Anne’s been amazing this week. As I’ve mentioned, our weekday evenings are short, but in recent months they’ve been mostly fraught. She brought the stresses of her job home with her and dumped them on me more or less aggressively before we both tried to empty our minds with the aid of a sitcom or two. It didn’t feel good for either of us.
This week my kisses have been received with delighted laughter and she’s been something entirely new—easy-going. She’s mostly been leaving work at work and at home, going with the flow.
When she wants something from me, she’s been asking in a nice way. “Honey, would you mind getting something down from the shelf for me?” “How would you feel about having fish tonight?” “Do you think you might have time to write Aunt Jane about seeing that play with her later this month?” In the past, I might have heard a frustrated “Could you get this for me?” “We should have fish tonight,” or “You need to write Aunt Jane a note.” The difference in my own reaction is enormous. Where before I often felt put upon, now I want to leap into action. My woman needs my help!
As we were getting ready for bed last night I told her that I couldn’t be more happy about how she’d been treating me this week. “Have you been reading some sort of reference book or something?” I asked with a smile, knowing how unlikely that was. But the difference has been so dramatic. It’s as if she’d picked up The Surrendered Wife or something. In reality, I think she’d sooner shave her head than pick up The Surrendered Wife.
Anne is a true child of the ’70s, and those of you who were around back then know what that means. Ms. magazine, “I Am Woman,” second-wave feminism, “A Woman Needs a Man Like a Fish Needs a Bicycle.” The facts are that women—including Anne—were often treated condescendingly or contemptuously by male authorities, peers and co-workers, and it took an emphatic response to change that. But the steely defensiveness that comes with a societal movement is a terrible thing to bring home to your family. Anne has still got it, although she’s starting to let it go.
At the same time, there have always been hints that Anne might be happier if her man weren’t always the strictly egalitarian, turtleneck-wearing, sensitive guy who was the New Man to the ’70s New Woman.
For one thing, the men she responds to on TV and in the movies aren’t like that at all. When we finally watched one of her favorite movies, The Sound of Music, together, she confided to me that her masculine ideal was Christopher Plummer’s character, Captain von Trapp. This is a guy who, as the movie starts, has his family so regimented that the kids march in military drill when he blows a whistle! It seemed perfectly likely to me that his marriage would include the occasional spanking. There’s more than one way to solve a problem like Maria…
By contrast, her adjective of choice for a male character she doesn’t like is “weak.”
Another thing: Because we’ve always had two jobs, we’ve always had two cars. But when we go somewhere together, it’s always understood that I drive. I never insisted on this, never lobbied for it. It just seemed to happen.

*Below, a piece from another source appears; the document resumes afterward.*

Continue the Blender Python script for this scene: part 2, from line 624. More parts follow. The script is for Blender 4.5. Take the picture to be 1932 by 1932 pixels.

Likewise, I take care of the household finances. I have Quicken, and I spend an average of 20 minutes a day entering bills, tracking investments and projecting balances. Anne doesn’t look at any of it. Sometimes when we’ve been at odds, she’s brought up this inequality as something that troubles her. But when I set up a shared hard drive and installed Quicken on her own computer, she never opened it.
And one more thing. A couple of times in the past few years, when asked what I wanted for my birthday, I asked for her obedience for the day. The first time, it took her about a week to agree. But she did, and I made sure we had a great day: fun sex in the morning, a long walk by the water in the afternoon, dinner out in the evening. In truth, nothing too challenging or out of the ordinary, but it was directed by me.
Anne just glowed with happiness, that day and for a couple days after. The fact is, Anne likes me to run things. She just wants me to run things the way she’d like.
I love to please her. Like the dominant partners of the blogs I read, I consider her happiness crucial.
The question is, what will happen when I start being my own version of Captain von Trapp?